## EXERCISE GOAL
Reproduce nothing except the lines between the line with "Recreate this scene" and the line with "scene.view_settings.exposure = 0.0;", both ends included, and please leave out pictures.

## LISTING
____

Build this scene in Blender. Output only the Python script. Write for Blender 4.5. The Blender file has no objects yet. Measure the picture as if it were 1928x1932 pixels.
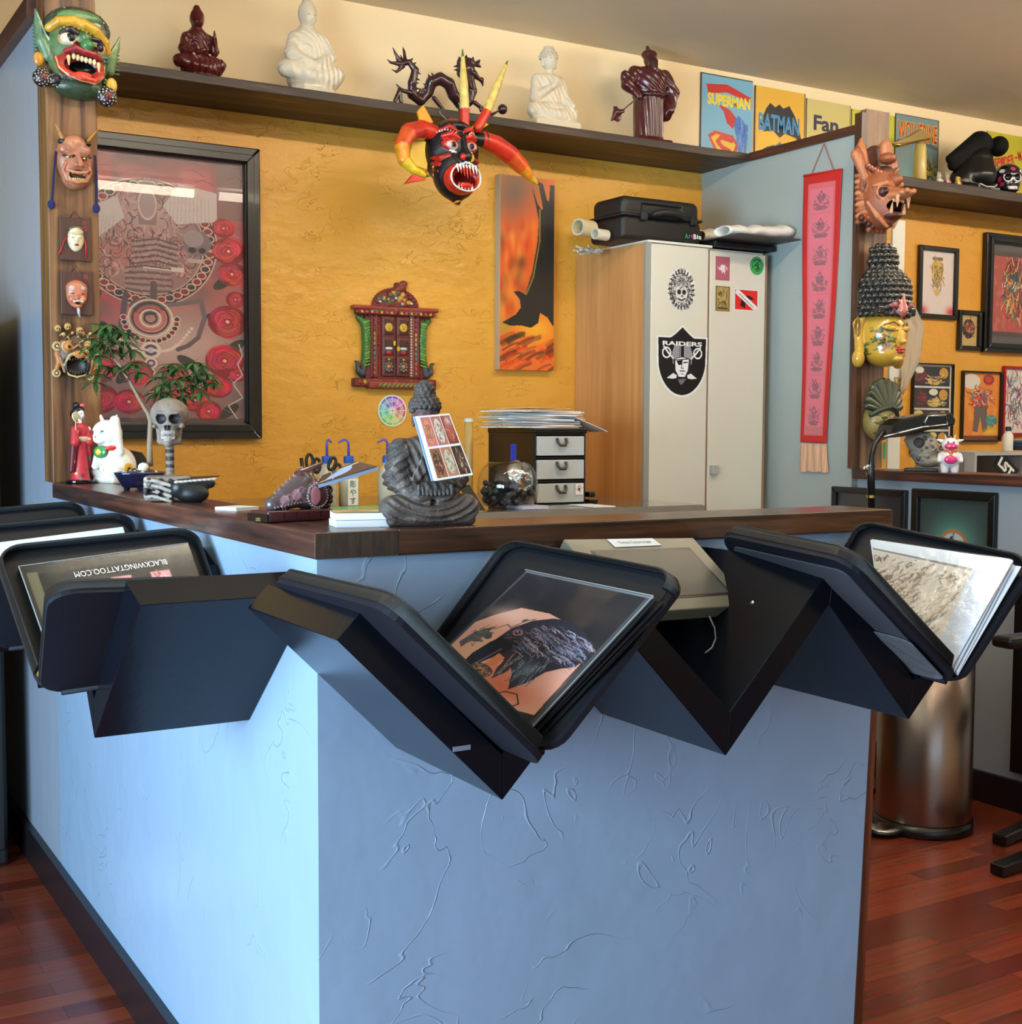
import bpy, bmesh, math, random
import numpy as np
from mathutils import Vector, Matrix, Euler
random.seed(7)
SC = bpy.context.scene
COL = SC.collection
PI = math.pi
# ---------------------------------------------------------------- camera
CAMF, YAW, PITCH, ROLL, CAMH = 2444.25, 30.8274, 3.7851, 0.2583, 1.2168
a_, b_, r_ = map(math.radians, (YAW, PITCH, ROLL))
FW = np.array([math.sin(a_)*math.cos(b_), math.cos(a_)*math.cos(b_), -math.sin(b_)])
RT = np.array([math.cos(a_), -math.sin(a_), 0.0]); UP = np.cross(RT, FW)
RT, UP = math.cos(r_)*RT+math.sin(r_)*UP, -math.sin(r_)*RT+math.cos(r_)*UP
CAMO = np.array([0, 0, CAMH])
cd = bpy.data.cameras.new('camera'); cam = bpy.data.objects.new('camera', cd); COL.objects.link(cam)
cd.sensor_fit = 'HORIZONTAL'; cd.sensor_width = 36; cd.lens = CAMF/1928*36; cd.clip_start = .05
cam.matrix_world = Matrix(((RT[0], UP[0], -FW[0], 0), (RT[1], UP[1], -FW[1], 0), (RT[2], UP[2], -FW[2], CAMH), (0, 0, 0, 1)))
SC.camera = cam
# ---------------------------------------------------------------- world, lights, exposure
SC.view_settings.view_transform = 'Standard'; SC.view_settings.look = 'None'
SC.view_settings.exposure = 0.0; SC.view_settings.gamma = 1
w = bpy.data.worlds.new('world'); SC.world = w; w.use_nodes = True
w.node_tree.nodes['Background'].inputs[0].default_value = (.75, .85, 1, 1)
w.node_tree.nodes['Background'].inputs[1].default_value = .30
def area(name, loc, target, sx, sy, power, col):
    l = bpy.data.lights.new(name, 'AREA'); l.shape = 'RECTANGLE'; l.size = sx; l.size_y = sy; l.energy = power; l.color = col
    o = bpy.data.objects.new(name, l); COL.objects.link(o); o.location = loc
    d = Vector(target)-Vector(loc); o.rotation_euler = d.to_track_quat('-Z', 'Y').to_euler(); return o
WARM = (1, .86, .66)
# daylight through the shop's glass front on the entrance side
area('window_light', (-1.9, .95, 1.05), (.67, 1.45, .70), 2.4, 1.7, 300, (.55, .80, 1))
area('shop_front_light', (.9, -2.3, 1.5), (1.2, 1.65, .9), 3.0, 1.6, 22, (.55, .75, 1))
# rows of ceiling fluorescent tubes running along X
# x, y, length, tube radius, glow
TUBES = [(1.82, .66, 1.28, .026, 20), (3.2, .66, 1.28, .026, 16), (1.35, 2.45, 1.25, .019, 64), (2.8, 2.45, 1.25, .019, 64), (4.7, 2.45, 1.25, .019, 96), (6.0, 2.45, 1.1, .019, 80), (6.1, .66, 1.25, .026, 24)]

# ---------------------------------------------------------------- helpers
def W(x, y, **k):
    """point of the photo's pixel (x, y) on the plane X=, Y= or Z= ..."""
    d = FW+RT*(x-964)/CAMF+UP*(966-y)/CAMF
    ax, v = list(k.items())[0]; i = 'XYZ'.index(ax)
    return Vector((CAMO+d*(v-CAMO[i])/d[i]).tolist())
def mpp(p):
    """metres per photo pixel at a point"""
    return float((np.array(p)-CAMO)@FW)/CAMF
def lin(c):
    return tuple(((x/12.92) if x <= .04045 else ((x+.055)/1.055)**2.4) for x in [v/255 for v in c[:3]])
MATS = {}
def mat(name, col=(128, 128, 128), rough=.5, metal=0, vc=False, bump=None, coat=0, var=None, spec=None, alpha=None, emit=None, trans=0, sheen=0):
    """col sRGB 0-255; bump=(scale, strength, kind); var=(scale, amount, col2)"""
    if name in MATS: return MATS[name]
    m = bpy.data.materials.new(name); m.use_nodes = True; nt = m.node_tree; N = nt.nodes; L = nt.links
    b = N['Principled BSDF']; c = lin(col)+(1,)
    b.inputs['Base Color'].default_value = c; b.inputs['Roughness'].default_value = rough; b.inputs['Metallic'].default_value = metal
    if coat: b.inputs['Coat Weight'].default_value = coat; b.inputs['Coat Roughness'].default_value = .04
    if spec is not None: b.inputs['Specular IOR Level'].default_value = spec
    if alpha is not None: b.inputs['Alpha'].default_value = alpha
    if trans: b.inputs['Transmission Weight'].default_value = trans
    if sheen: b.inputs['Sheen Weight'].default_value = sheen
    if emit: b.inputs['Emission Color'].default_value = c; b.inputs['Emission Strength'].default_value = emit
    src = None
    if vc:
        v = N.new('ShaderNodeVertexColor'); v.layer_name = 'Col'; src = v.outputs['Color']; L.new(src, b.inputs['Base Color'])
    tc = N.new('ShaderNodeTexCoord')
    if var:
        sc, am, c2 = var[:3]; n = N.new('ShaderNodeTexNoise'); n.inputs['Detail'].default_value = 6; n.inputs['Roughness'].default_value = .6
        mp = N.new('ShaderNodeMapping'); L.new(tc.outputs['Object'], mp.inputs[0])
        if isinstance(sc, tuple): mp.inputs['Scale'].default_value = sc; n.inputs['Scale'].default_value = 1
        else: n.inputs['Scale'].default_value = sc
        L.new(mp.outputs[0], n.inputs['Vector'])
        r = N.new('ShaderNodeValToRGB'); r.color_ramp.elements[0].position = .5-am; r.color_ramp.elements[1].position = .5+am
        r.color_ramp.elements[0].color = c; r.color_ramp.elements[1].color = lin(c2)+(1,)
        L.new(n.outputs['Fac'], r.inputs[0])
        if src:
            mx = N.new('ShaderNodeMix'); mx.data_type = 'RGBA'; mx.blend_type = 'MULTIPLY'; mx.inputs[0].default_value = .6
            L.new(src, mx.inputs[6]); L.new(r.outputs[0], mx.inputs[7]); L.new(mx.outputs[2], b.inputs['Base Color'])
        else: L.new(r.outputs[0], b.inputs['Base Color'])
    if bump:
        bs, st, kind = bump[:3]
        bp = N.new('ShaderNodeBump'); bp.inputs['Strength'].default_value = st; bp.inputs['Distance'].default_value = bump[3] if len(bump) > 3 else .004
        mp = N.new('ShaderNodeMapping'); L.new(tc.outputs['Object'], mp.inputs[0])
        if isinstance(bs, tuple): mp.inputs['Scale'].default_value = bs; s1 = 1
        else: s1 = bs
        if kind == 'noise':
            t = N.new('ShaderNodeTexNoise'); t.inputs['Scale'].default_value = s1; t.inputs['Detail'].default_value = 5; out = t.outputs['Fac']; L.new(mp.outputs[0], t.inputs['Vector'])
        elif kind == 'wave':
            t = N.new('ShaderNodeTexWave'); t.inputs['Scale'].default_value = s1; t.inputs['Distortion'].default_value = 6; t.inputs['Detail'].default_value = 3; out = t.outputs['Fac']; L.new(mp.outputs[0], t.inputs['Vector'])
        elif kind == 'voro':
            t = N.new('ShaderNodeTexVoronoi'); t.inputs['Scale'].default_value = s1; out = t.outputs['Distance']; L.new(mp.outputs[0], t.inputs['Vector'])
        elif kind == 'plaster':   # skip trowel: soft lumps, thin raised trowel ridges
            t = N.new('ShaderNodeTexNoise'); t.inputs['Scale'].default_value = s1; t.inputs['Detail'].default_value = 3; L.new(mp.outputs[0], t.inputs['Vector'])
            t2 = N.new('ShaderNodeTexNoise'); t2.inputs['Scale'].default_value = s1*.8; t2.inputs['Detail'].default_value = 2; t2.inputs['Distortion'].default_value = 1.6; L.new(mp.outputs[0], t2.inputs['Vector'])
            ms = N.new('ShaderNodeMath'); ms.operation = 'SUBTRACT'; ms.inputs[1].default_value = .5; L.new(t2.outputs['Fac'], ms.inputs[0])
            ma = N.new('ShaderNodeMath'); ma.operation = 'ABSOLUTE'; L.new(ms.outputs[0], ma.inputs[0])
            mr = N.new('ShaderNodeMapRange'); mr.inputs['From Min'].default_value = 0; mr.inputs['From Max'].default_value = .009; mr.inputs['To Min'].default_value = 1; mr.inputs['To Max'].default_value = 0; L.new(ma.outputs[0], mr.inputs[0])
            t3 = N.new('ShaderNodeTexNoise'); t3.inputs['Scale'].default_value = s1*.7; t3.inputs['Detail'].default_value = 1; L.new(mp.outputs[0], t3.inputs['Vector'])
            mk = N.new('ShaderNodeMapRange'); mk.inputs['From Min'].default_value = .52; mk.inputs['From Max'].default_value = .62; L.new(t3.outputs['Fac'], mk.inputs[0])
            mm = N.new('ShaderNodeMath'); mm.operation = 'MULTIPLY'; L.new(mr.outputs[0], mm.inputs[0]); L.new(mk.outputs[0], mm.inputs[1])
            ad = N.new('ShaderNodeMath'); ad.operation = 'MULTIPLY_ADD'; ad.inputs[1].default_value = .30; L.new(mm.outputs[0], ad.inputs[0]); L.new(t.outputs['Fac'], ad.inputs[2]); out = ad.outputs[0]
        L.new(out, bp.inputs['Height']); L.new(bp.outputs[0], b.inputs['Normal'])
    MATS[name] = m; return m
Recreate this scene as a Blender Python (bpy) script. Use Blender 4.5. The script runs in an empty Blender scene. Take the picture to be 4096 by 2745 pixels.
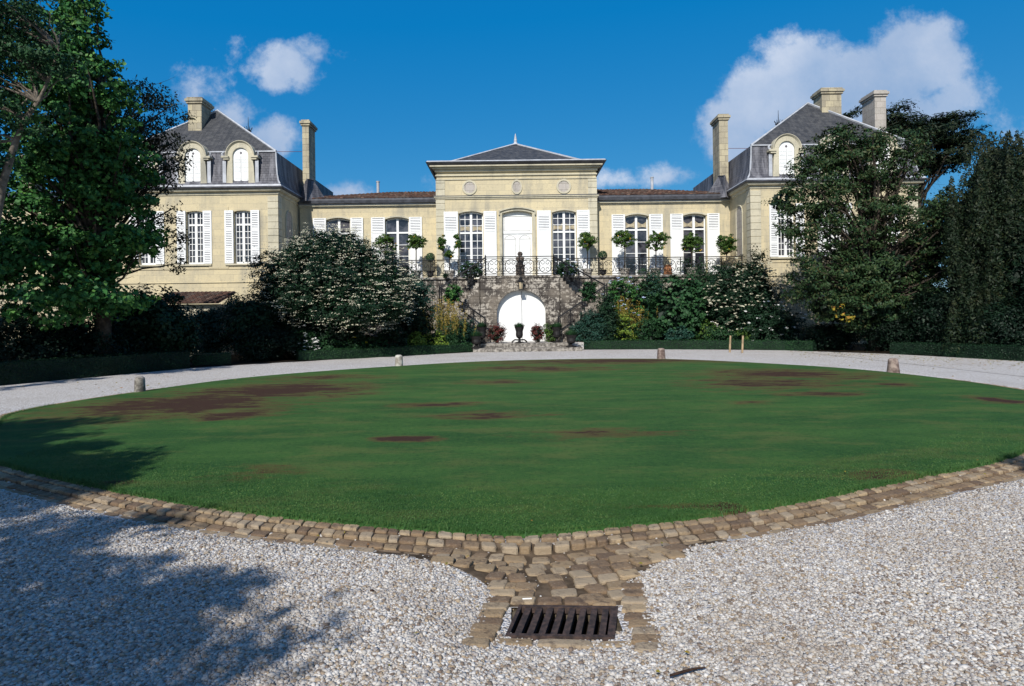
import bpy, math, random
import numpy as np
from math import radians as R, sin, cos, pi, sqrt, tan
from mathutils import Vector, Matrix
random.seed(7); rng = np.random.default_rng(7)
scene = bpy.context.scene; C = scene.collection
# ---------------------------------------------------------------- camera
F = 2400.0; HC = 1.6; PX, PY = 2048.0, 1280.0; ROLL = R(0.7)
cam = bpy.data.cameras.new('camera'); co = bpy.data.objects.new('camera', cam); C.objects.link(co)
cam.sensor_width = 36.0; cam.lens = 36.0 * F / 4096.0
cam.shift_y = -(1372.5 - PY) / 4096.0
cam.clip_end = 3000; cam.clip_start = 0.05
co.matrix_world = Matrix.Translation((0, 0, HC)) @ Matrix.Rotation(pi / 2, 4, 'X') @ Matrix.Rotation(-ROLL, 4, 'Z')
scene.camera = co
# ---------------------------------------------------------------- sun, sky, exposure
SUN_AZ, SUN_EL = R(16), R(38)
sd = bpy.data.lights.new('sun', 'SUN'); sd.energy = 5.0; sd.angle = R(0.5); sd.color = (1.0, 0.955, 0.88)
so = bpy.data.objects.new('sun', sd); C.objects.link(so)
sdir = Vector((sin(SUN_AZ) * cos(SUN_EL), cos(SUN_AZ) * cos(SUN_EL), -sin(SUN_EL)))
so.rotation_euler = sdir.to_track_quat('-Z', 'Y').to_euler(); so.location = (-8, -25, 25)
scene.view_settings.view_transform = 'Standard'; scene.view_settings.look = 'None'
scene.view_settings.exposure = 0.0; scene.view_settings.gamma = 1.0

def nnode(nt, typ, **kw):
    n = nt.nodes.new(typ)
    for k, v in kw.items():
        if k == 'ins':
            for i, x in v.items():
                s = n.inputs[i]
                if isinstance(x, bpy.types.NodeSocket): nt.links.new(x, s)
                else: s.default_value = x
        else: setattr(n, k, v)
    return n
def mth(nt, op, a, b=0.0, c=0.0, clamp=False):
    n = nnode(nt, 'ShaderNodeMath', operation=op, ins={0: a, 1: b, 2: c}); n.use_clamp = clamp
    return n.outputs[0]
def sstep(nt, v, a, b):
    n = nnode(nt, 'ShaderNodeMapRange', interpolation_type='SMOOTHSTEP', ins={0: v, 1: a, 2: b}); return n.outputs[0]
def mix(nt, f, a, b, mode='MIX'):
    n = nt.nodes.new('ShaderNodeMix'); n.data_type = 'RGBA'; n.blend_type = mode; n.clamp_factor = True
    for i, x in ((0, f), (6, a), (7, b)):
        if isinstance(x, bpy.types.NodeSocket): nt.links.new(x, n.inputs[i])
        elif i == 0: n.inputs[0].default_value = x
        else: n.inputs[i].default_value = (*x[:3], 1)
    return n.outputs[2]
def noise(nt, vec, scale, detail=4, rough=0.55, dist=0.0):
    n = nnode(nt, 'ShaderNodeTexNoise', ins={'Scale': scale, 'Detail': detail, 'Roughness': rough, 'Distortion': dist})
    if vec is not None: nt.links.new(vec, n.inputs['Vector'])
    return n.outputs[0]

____

## ANSWER IN FULL
Recreate this scene as a Blender Python (bpy) script. Use Blender 4.5. The script runs in an empty Blender scene. Take the picture to be 4096 by 2745 pixels.
import bpy, math, random
import numpy as np
from math import radians as R, sin, cos, pi, sqrt, tan
from mathutils import Vector, Matrix
random.seed(7); rng = np.random.default_rng(7)
scene = bpy.context.scene; C = scene.collection
# ---------------------------------------------------------------- camera
F = 2400.0; HC = 1.6; PX, PY = 2048.0, 1280.0; ROLL = R(0.7)
cam = bpy.data.cameras.new('camera'); co = bpy.data.objects.new('camera', cam); C.objects.link(co)
cam.sensor_width = 36.0; cam.lens = 36.0 * F / 4096.0
cam.shift_y = -(1372.5 - PY) / 4096.0
cam.clip_end = 3000; cam.clip_start = 0.05
co.matrix_world = Matrix.Translation((0, 0, HC)) @ Matrix.Rotation(pi / 2, 4, 'X') @ Matrix.Rotation(-ROLL, 4, 'Z')
scene.camera = co
# ---------------------------------------------------------------- sun, sky, exposure
SUN_AZ, SUN_EL = R(16), R(38)
sd = bpy.data.lights.new('sun', 'SUN'); sd.energy = 5.0; sd.angle = R(0.5); sd.color = (1.0, 0.955, 0.88)
so = bpy.data.objects.new('sun', sd); C.objects.link(so)
sdir = Vector((sin(SUN_AZ) * cos(SUN_EL), cos(SUN_AZ) * cos(SUN_EL), -sin(SUN_EL)))
so.rotation_euler = sdir.to_track_quat('-Z', 'Y').to_euler(); so.location = (-8, -25, 25)
scene.view_settings.view_transform = 'Standard'; scene.view_settings.look = 'None'
scene.view_settings.exposure = 0.0; scene.view_settings.gamma = 1.0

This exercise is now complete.